Interestingly, Chandler cannibalised many of his own early short stories for plots and situations for his latter-day Marlowe novels. Only at the very end of his writing career did Chandler seem to lose his way (hastened, no doubt, by a severe drinking problem and the death of his much-older wife) but his fans would claim any day that even Chandler's B-grade efforts were a lot better than the best writings of many of his competitors.
Chandler was also a top Hollywood script-writer in the 1940s and 1950s, though he had a difficult time in that profession. Much has been made out of his falling-out with the great Alfred Hitchcock during the making of the master's Strangers On a Train in 1951. Theirs were two big egos which were never going to coexist with each other in any way. Despite such setbacks, Chandler's scripts for noir films like Double Indemnity and The Blue Dahlia are still highly regarded.

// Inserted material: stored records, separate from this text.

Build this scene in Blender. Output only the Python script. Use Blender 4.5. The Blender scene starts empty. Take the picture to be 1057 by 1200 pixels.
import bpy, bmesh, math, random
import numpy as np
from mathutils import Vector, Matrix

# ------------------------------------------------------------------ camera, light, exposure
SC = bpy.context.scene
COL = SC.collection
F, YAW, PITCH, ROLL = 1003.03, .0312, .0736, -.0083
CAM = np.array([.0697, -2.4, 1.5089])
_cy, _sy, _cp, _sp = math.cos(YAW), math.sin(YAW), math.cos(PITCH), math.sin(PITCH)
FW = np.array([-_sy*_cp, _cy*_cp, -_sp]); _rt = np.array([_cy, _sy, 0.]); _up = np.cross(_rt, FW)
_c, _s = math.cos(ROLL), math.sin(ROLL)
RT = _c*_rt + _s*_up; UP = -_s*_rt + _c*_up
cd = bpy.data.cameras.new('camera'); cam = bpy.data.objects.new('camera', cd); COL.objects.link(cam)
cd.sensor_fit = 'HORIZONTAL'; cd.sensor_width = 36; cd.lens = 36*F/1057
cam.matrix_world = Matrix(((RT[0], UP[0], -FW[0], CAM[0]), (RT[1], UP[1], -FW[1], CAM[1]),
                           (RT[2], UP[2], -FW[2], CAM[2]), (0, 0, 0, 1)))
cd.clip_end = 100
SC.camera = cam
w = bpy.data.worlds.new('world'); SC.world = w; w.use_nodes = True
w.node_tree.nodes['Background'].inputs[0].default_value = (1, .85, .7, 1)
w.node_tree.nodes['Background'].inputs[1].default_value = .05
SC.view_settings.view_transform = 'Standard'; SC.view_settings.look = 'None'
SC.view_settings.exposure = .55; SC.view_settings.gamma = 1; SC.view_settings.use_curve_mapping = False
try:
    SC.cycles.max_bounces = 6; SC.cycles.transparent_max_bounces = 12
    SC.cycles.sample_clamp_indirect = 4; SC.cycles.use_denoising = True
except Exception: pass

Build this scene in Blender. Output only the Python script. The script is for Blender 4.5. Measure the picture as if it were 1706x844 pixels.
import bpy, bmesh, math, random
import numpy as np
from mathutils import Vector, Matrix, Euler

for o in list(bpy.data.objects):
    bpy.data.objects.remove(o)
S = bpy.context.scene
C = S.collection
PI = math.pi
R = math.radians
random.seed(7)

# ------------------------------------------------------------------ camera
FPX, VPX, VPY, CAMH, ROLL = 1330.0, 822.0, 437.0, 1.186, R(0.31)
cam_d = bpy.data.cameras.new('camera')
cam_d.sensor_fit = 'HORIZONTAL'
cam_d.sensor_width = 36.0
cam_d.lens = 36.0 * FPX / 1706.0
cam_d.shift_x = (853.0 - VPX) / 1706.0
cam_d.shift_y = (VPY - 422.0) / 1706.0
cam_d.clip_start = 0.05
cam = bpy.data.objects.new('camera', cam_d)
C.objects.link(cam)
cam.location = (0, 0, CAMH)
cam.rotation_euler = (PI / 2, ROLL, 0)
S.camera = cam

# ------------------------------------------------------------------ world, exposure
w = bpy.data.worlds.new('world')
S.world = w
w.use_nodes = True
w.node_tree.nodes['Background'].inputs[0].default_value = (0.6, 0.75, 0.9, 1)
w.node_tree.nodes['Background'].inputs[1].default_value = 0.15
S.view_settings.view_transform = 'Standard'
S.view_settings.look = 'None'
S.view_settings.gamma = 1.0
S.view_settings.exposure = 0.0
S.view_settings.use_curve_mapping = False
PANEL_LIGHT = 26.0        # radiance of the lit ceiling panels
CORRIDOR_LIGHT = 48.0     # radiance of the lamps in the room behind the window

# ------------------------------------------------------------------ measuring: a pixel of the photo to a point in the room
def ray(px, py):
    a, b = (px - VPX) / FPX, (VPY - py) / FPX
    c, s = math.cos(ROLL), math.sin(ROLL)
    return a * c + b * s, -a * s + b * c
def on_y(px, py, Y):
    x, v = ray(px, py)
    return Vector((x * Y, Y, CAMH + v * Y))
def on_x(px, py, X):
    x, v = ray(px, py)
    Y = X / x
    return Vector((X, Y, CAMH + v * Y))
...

Chandler was also a gifted essayist and letter-writer - his 1944 essay The Simple Art of Murder is one of the most famous of the 20th century - in it, he claimed that the American brand of hard-boiled detective fiction was far more realistic than the genteel world of British writers like Agatha Christie.
Chandler's influence on the detective/crime genre itself was enormous but it can also be argued that he was one of the greatest writers of the 20th century, period. No writer has ever bested his style, though many have tried imitating him. Chandler was as distinctive as his best-known creation was.